A lot of the words are obviously story specific, like “heathcliff,” “linton,” and “hareton” obviously belong to Wuthering Heights while “peter” and “wendy” go with Peter Pan. Here’s an image of the “heathcliff” topic, so you can see what I mean.

 

RNF2

Obviously the Wuthering Heights book dominates this topic, with 18,295 instances of these words; far above the 580 instances that come in The Hunchback of Notre Dame.

 

Topic #9, however, didn’t immediately appear to me to belong specifically to any of the books in my corpus, so I looked further into that one.

RNF3

This topic actually does occur a lot throughout the corpus, and Wuthering Heights, Son of Tarzan, Frankenstein, and Tarzan all have many instances of this topic in their texts.

I wanted to look further into the proportions of these topics in Wuthering Heights, so I clicked on it and this screen came up.

RNF4

Okay, so obviously the most important topic in this book is going to be the one with “Heathcliff” and “Catherine” in it. I found it interesting, though, that the other topic I looked at #9 with “eyes,” “father,” “thought,” “day,” etc. was found in 20% of the document.

I wondered if this same topic occurred a lot in any of the other texts as well, so I looked at the percentages of the topics in Frankenstein as well.

RNF5

Frankenstein’s most prominent topic was the “place, “made,” “poor,” “day” topic, but the second most prominent was this same topic #9. The difference between the first most prominent and second most also wasn’t nearly as drastic, with only 4% between them.

I though this made a lot of sense. Both Frankenstein and Wuthering Heights have characters who are concerned with their fathers, the passing of time, and thought, so for me, this topic #9 seemed like it would fit well in both of them.

I was curious about what would happen if I changed the number of topics, so I altered it to 16 topics, and ran it again, getting these results this time:

RNF6

This time, by doubling the number of topics, I thought I would be able to find some that were less book-specific, but that turned out not to be the case.
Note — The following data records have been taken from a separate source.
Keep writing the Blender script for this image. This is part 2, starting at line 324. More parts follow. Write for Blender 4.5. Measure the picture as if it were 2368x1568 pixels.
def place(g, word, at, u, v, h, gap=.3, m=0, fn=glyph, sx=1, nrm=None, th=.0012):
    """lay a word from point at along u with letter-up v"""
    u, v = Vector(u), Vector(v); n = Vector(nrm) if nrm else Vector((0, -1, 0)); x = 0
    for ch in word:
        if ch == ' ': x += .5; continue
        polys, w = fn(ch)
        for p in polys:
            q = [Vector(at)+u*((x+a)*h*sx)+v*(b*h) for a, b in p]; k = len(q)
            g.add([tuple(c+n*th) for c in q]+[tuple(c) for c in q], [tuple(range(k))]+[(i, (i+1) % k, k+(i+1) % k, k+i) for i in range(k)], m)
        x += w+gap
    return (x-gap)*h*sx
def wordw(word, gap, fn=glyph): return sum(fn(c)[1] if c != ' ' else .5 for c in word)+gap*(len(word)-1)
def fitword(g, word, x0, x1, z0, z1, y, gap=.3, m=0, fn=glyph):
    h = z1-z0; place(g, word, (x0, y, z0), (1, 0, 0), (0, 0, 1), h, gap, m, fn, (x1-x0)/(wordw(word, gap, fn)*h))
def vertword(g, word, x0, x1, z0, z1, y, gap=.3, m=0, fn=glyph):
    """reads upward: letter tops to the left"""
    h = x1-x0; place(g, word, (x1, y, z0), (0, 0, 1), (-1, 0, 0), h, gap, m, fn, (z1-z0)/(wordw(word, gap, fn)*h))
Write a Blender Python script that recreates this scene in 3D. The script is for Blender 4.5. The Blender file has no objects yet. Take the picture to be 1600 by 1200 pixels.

The words in topic #10 didn’t seem very specific, consisting of “father,” “heard,” “cried,” etc., so I looked at that one.

RNF7

It surprisingly had a huge percentage in Wuthering Heights. Though it only ended up talking up 17% of the book.

RNF8

 

This is one of those tools I think you really need to mess around and experiment with. The results are very interesting, though often much different than what you might expect.